Goal
Would you transcribe all of the data exactly, down to the last character?

## Begin Information given

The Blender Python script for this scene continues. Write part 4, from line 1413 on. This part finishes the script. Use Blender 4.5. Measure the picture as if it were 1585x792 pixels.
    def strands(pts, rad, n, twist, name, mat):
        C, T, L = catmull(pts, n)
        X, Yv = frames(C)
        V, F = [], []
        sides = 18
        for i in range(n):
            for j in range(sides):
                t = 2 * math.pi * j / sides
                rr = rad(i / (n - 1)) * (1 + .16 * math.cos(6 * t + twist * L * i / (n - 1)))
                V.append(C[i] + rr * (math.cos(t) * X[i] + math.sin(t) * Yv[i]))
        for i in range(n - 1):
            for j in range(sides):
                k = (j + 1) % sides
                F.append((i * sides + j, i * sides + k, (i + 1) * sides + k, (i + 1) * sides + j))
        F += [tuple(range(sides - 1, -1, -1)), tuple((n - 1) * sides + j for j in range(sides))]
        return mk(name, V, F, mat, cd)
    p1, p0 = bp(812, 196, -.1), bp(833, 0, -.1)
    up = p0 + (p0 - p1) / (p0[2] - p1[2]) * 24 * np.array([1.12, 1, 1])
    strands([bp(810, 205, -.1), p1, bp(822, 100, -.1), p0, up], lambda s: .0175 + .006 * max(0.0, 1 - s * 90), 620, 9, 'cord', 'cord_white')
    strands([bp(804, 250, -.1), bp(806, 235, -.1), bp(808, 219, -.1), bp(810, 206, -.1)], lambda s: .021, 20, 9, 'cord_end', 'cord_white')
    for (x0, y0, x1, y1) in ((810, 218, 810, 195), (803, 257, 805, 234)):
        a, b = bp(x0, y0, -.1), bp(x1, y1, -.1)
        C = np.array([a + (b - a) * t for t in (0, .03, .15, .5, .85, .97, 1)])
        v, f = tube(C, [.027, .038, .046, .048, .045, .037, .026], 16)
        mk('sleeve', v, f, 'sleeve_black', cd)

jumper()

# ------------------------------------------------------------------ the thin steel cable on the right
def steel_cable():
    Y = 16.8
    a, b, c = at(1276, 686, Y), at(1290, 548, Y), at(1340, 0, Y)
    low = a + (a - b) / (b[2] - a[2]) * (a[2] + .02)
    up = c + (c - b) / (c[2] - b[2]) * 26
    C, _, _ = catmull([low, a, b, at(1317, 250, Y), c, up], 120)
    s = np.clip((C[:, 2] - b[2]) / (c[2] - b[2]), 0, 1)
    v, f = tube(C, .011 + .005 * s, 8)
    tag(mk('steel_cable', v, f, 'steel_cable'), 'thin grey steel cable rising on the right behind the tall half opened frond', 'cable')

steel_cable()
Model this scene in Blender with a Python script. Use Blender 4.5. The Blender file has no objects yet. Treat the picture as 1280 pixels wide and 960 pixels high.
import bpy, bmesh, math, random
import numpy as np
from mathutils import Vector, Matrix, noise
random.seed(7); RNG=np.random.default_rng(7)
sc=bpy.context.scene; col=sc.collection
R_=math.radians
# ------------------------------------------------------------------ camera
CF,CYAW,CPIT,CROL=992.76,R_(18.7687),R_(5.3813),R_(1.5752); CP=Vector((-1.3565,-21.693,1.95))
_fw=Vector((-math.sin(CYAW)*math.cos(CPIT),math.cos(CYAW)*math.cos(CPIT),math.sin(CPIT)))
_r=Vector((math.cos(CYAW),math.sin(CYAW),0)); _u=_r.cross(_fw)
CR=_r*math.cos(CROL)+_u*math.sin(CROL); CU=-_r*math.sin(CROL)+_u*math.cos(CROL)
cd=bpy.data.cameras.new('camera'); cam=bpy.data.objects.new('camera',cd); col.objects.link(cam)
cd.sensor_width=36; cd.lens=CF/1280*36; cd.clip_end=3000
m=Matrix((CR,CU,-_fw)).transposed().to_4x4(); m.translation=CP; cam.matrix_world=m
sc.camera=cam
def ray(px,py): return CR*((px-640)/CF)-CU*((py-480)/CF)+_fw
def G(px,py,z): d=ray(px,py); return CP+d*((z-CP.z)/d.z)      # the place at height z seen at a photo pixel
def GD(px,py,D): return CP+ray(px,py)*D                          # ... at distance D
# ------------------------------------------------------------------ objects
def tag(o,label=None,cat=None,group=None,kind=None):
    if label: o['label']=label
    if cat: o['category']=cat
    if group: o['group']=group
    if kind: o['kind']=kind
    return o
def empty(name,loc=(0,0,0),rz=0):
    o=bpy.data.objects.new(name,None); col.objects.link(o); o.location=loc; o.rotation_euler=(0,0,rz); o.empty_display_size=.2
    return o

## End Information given

Exercise result
The Blender Python script for this scene continues. Write part 4, from line 1413 on. This part finishes the script. Use Blender 4.5. Measure the picture as if it were 1585x792 pixels.
    def strands(pts, rad, n, twist, name, mat):
        C, T, L = catmull(pts, n)
        X, Yv = frames(C)
        V, F = [], []
        sides = 18
        for i in range(n):
            for j in range(sides):
                t = 2 * math.pi * j / sides
                rr = rad(i / (n - 1)) * (1 + .16 * math.cos(6 * t + twist * L * i / (n - 1)))
                V.append(C[i] + rr * (math.cos(t) * X[i] + math.sin(t) * Yv[i]))
        for i in range(n - 1):
            for j in range(sides):
                k = (j + 1) % sides
                F.append((i * sides + j, i * sides + k, (i + 1) * sides + k, (i + 1) * sides + j))
        F += [tuple(range(sides - 1, -1, -1)), tuple((n - 1) * sides + j for j in range(sides))]
        return mk(name, V, F, mat, cd)
    p1, p0 = bp(812, 196, -.1), bp(833, 0, -.1)
    up = p0 + (p0 - p1) / (p0[2] - p1[2]) * 24 * np.array([1.12, 1, 1])
    strands([bp(810, 205, -.1), p1, bp(822, 100, -.1), p0, up], lambda s: .0175 + .006 * max(0.0, 1 - s * 90), 620, 9, 'cord', 'cord_white')
    strands([bp(804, 250, -.1), bp(806, 235, -.1), bp(808, 219, -.1), bp(810, 206, -.1)], lambda s: .021, 20, 9, 'cord_end', 'cord_white')
    for (x0, y0, x1, y1) in ((810, 218, 810, 195), (803, 257, 805, 234)):
        a, b = bp(x0, y0, -.1), bp(x1, y1, -.1)
        C = np.array([a + (b - a) * t for t in (0, .03, .15, .5, .85, .97, 1)])
        v, f = tube(C, [.027, .038, .046, .048, .045, .037, .026], 16)
        mk('sleeve', v, f, 'sleeve_black', cd)

jumper()

# ------------------------------------------------------------------ the thin steel cable on the right
def steel_cable():
    Y = 16.8
    a, b, c = at(1276, 686, Y), at(1290, 548, Y), at(1340, 0, Y)
    low = a + (a - b) / (b[2] - a[2]) * (a[2] + .02)
    up = c + (c - b) / (c[2] - b[2]) * 26
    C, _, _ = catmull([low, a, b, at(1317, 250, Y), c, up], 120)
    s = np.clip((C[:, 2] - b[2]) / (c[2] - b[2]), 0, 1)
    v, f = tube(C, .011 + .005 * s, 8)
    tag(mk('steel_cable', v, f, 'steel_cable'), 'thin grey steel cable rising on the right behind the tall half opened frond', 'cable')

steel_cable()
Model this scene in Blender with a Python script. Use Blender 4.5. The Blender file has no objects yet. Treat the picture as 1280 pixels wide and 960 pixels high.
import bpy, bmesh, math, random
import numpy as np
from mathutils import Vector, Matrix, noise
random.seed(7); RNG=np.random.default_rng(7)
sc=bpy.context.scene; col=sc.collection
R_=math.radians
# ------------------------------------------------------------------ camera
CF,CYAW,CPIT,CROL=992.76,R_(18.7687),R_(5.3813),R_(1.5752); CP=Vector((-1.3565,-21.693,1.95))
_fw=Vector((-math.sin(CYAW)*math.cos(CPIT),math.cos(CYAW)*math.cos(CPIT),math.sin(CPIT)))
_r=Vector((math.cos(CYAW),math.sin(CYAW),0)); _u=_r.cross(_fw)
CR=_r*math.cos(CROL)+_u*math.sin(CROL); CU=-_r*math.sin(CROL)+_u*math.cos(CROL)
cd=bpy.data.cameras.new('camera'); cam=bpy.data.objects.new('camera',cd); col.objects.link(cam)
cd.sensor_width=36; cd.lens=CF/1280*36; cd.clip_end=3000
m=Matrix((CR,CU,-_fw)).transposed().to_4x4(); m.translation=CP; cam.matrix_world=m
sc.camera=cam
def ray(px,py): return CR*((px-640)/CF)-CU*((py-480)/CF)+_fw
def G(px,py,z): d=ray(px,py); return CP+d*((z-CP.z)/d.z)      # the place at height z seen at a photo pixel
def GD(px,py,D): return CP+ray(px,py)*D                          # ... at distance D
# ------------------------------------------------------------------ objects
def tag(o,label=None,cat=None,group=None,kind=None):
    if label: o['label']=label
    if cat: o['category']=cat
    if group: o['group']=group
    if kind: o['kind']=kind
    return o
def empty(name,loc=(0,0,0),rz=0):
    o=bpy.data.objects.new(name,None); col.objects.link(o); o.location=loc; o.rotation_euler=(0,0,rz); o.empty_display_size=.2
    return o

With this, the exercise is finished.